Repeat the listing in full, word for word.

+++ MATERIAL

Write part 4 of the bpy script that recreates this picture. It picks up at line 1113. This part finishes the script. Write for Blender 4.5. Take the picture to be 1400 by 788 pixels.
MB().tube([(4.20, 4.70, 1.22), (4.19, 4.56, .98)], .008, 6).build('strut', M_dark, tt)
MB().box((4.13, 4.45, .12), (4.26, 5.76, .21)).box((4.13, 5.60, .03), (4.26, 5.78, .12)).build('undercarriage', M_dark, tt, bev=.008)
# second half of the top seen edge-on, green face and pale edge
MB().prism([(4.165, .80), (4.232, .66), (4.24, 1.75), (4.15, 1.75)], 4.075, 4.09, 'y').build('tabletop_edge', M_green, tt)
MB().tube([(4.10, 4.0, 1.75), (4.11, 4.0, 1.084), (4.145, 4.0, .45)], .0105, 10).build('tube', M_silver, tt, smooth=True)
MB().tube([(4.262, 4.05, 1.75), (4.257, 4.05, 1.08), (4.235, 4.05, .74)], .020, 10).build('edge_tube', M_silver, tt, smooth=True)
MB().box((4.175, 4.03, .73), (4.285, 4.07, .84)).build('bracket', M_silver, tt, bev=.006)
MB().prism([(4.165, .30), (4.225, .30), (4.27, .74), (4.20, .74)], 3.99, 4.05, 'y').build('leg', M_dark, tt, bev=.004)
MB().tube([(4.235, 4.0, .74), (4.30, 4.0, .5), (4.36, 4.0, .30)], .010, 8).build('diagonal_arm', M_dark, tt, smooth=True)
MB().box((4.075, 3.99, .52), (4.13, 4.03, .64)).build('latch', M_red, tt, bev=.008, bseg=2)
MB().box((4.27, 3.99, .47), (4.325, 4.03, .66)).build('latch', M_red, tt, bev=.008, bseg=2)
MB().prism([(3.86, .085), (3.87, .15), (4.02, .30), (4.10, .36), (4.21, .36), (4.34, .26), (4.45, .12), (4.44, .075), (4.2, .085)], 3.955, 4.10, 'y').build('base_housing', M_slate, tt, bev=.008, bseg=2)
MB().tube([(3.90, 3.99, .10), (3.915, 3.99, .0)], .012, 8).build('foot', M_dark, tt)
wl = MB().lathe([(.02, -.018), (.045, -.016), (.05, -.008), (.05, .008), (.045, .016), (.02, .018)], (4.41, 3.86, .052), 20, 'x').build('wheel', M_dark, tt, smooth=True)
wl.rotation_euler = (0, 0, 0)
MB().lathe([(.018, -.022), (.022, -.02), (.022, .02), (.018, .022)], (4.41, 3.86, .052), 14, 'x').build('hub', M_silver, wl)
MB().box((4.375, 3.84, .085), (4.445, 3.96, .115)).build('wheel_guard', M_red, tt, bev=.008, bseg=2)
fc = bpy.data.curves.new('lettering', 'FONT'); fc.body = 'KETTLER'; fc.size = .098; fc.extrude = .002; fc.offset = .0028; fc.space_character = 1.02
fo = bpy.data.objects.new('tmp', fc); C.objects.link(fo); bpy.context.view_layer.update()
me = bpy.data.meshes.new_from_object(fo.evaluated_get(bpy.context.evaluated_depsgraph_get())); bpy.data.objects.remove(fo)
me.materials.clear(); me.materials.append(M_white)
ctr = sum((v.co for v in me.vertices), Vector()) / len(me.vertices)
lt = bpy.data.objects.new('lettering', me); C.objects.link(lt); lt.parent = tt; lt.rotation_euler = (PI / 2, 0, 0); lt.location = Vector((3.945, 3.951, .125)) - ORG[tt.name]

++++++

## [WORKED ANSWER]
Write part 4 of the bpy script that recreates this picture. It picks up at line 1113. This part finishes the script. Write for Blender 4.5. Take the picture to be 1400 by 788 pixels.
MB().tube([(4.20, 4.70, 1.22), (4.19, 4.56, .98)], .008, 6).build('strut', M_dark, tt)
MB().box((4.13, 4.45, .12), (4.26, 5.76, .21)).box((4.13, 5.60, .03), (4.26, 5.78, .12)).build('undercarriage', M_dark, tt, bev=.008)
# second half of the top seen edge-on, green face and pale edge
MB().prism([(4.165, .80), (4.232, .66), (4.24, 1.75), (4.15, 1.75)], 4.075, 4.09, 'y').build('tabletop_edge', M_green, tt)
MB().tube([(4.10, 4.0, 1.75), (4.11, 4.0, 1.084), (4.145, 4.0, .45)], .0105, 10).build('tube', M_silver, tt, smooth=True)
MB().tube([(4.262, 4.05, 1.75), (4.257, 4.05, 1.08), (4.235, 4.05, .74)], .020, 10).build('edge_tube', M_silver, tt, smooth=True)
MB().box((4.175, 4.03, .73), (4.285, 4.07, .84)).build('bracket', M_silver, tt, bev=.006)
MB().prism([(4.165, .30), (4.225, .30), (4.27, .74), (4.20, .74)], 3.99, 4.05, 'y').build('leg', M_dark, tt, bev=.004)
MB().tube([(4.235, 4.0, .74), (4.30, 4.0, .5), (4.36, 4.0, .30)], .010, 8).build('diagonal_arm', M_dark, tt, smooth=True)
MB().box((4.075, 3.99, .52), (4.13, 4.03, .64)).build('latch', M_red, tt, bev=.008, bseg=2)
MB().box((4.27, 3.99, .47), (4.325, 4.03, .66)).build('latch', M_red, tt, bev=.008, bseg=2)
MB().prism([(3.86, .085), (3.87, .15), (4.02, .30), (4.10, .36), (4.21, .36), (4.34, .26), (4.45, .12), (4.44, .075), (4.2, .085)], 3.955, 4.10, 'y').build('base_housing', M_slate, tt, bev=.008, bseg=2)
MB().tube([(3.90, 3.99, .10), (3.915, 3.99, .0)], .012, 8).build('foot', M_dark, tt)
wl = MB().lathe([(.02, -.018), (.045, -.016), (.05, -.008), (.05, .008), (.045, .016), (.02, .018)], (4.41, 3.86, .052), 20, 'x').build('wheel', M_dark, tt, smooth=True)
wl.rotation_euler = (0, 0, 0)
MB().lathe([(.018, -.022), (.022, -.02), (.022, .02), (.018, .022)], (4.41, 3.86, .052), 14, 'x').build('hub', M_silver, wl)
MB().box((4.375, 3.84, .085), (4.445, 3.96, .115)).build('wheel_guard', M_red, tt, bev=.008, bseg=2)
fc = bpy.data.curves.new('lettering', 'FONT'); fc.body = 'KETTLER'; fc.size = .098; fc.extrude = .002; fc.offset = .0028; fc.space_character = 1.02
fo = bpy.data.objects.new('tmp', fc); C.objects.link(fo); bpy.context.view_layer.update()
me = bpy.data.meshes.new_from_object(fo.evaluated_get(bpy.context.evaluated_depsgraph_get())); bpy.data.objects.remove(fo)
me.materials.clear(); me.materials.append(M_white)
ctr = sum((v.co for v in me.vertices), Vector()) / len(me.vertices)
lt = bpy.data.objects.new('lettering', me); C.objects.link(lt); lt.parent = tt; lt.rotation_euler = (PI / 2, 0, 0); lt.location = Vector((3.945, 3.951, .125)) - ORG[tt.name]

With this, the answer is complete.